Exercise instructions:
Copy out each line exactly as it appears.

+++++

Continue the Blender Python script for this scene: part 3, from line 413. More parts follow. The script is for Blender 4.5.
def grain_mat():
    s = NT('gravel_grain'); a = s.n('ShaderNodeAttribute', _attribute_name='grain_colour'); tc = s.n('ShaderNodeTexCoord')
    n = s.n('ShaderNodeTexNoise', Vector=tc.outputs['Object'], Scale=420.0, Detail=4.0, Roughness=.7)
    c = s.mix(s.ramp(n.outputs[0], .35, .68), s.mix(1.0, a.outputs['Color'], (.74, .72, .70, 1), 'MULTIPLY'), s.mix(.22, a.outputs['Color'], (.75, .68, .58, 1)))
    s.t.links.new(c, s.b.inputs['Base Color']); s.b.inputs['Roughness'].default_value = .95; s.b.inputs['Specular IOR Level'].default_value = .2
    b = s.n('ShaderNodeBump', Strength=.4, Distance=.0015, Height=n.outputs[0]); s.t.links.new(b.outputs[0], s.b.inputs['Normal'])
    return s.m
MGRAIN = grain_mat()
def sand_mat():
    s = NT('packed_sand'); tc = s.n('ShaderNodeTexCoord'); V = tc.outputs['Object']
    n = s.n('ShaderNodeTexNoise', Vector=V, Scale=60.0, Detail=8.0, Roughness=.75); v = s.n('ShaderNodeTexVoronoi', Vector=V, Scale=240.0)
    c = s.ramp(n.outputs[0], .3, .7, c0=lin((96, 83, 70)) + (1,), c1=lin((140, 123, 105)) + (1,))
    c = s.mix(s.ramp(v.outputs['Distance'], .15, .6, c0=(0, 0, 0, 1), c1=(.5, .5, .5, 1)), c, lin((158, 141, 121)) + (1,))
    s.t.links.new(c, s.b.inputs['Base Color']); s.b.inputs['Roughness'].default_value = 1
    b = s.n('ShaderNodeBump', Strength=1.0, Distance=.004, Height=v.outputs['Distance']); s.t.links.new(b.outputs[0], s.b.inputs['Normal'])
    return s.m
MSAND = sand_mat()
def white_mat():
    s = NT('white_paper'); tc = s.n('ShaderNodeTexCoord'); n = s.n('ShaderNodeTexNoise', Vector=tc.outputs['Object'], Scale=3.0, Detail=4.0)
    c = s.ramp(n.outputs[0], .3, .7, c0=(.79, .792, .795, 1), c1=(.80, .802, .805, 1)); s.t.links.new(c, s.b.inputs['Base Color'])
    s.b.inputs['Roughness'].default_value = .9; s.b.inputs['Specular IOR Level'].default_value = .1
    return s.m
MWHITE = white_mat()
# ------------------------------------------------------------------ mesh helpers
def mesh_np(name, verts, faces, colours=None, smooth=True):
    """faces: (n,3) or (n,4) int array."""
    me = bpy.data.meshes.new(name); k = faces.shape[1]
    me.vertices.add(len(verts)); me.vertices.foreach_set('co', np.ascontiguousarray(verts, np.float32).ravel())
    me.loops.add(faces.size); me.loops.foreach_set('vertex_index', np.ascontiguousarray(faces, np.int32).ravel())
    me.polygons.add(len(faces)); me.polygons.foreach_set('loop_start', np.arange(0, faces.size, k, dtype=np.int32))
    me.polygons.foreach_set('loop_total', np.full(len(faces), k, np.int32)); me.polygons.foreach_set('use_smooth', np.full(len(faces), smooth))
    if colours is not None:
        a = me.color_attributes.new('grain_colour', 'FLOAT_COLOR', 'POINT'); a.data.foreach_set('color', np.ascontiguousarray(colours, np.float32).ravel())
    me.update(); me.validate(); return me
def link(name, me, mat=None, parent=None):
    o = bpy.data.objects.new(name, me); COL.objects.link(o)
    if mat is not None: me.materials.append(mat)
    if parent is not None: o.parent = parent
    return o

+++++

Written response:
Continue the Blender Python script for this scene: part 3, from line 413. More parts follow. The script is for Blender 4.5.
def grain_mat():
    s = NT('gravel_grain'); a = s.n('ShaderNodeAttribute', _attribute_name='grain_colour'); tc = s.n('ShaderNodeTexCoord')
    n = s.n('ShaderNodeTexNoise', Vector=tc.outputs['Object'], Scale=420.0, Detail=4.0, Roughness=.7)
    c = s.mix(s.ramp(n.outputs[0], .35, .68), s.mix(1.0, a.outputs['Color'], (.74, .72, .70, 1), 'MULTIPLY'), s.mix(.22, a.outputs['Color'], (.75, .68, .58, 1)))
    s.t.links.new(c, s.b.inputs['Base Color']); s.b.inputs['Roughness'].default_value = .95; s.b.inputs['Specular IOR Level'].default_value = .2
    b = s.n('ShaderNodeBump', Strength=.4, Distance=.0015, Height=n.outputs[0]); s.t.links.new(b.outputs[0], s.b.inputs['Normal'])
    return s.m
MGRAIN = grain_mat()
def sand_mat():
    s = NT('packed_sand'); tc = s.n('ShaderNodeTexCoord'); V = tc.outputs['Object']
    n = s.n('ShaderNodeTexNoise', Vector=V, Scale=60.0, Detail=8.0, Roughness=.75); v = s.n('ShaderNodeTexVoronoi', Vector=V, Scale=240.0)
    c = s.ramp(n.outputs[0], .3, .7, c0=lin((96, 83, 70)) + (1,), c1=lin((140, 123, 105)) + (1,))
    c = s.mix(s.ramp(v.outputs['Distance'], .15, .6, c0=(0, 0, 0, 1), c1=(.5, .5, .5, 1)), c, lin((158, 141, 121)) + (1,))
    s.t.links.new(c, s.b.inputs['Base Color']); s.b.inputs['Roughness'].default_value = 1
    b = s.n('ShaderNodeBump', Strength=1.0, Distance=.004, Height=v.outputs['Distance']); s.t.links.new(b.outputs[0], s.b.inputs['Normal'])
    return s.m
MSAND = sand_mat()
def white_mat():
    s = NT('white_paper'); tc = s.n('ShaderNodeTexCoord'); n = s.n('ShaderNodeTexNoise', Vector=tc.outputs['Object'], Scale=3.0, Detail=4.0)
    c = s.ramp(n.outputs[0], .3, .7, c0=(.79, .792, .795, 1), c1=(.80, .802, .805, 1)); s.t.links.new(c, s.b.inputs['Base Color'])
    s.b.inputs['Roughness'].default_value = .9; s.b.inputs['Specular IOR Level'].default_value = .1
    return s.m
MWHITE = white_mat()
# ------------------------------------------------------------------ mesh helpers
def mesh_np(name, verts, faces, colours=None, smooth=True):
    """faces: (n,3) or (n,4) int array."""
    me = bpy.data.meshes.new(name); k = faces.shape[1]
    me.vertices.add(len(verts)); me.vertices.foreach_set('co', np.ascontiguousarray(verts, np.float32).ravel())
    me.loops.add(faces.size); me.loops.foreach_set('vertex_index', np.ascontiguousarray(faces, np.int32).ravel())
    me.polygons.add(len(faces)); me.polygons.foreach_set('loop_start', np.arange(0, faces.size, k, dtype=np.int32))
    me.polygons.foreach_set('loop_total', np.full(len(faces), k, np.int32)); me.polygons.foreach_set('use_smooth', np.full(len(faces), smooth))
    if colours is not None:
        a = me.color_attributes.new('grain_colour', 'FLOAT_COLOR', 'POINT'); a.data.foreach_set('color', np.ascontiguousarray(colours, np.float32).ravel())
    me.update(); me.validate(); return me
def link(name, me, mat=None, parent=None):
    o = bpy.data.objects.new(name, me); COL.objects.link(o)
    if mat is not None: me.materials.append(mat)
    if parent is not None: o.parent = parent
    return o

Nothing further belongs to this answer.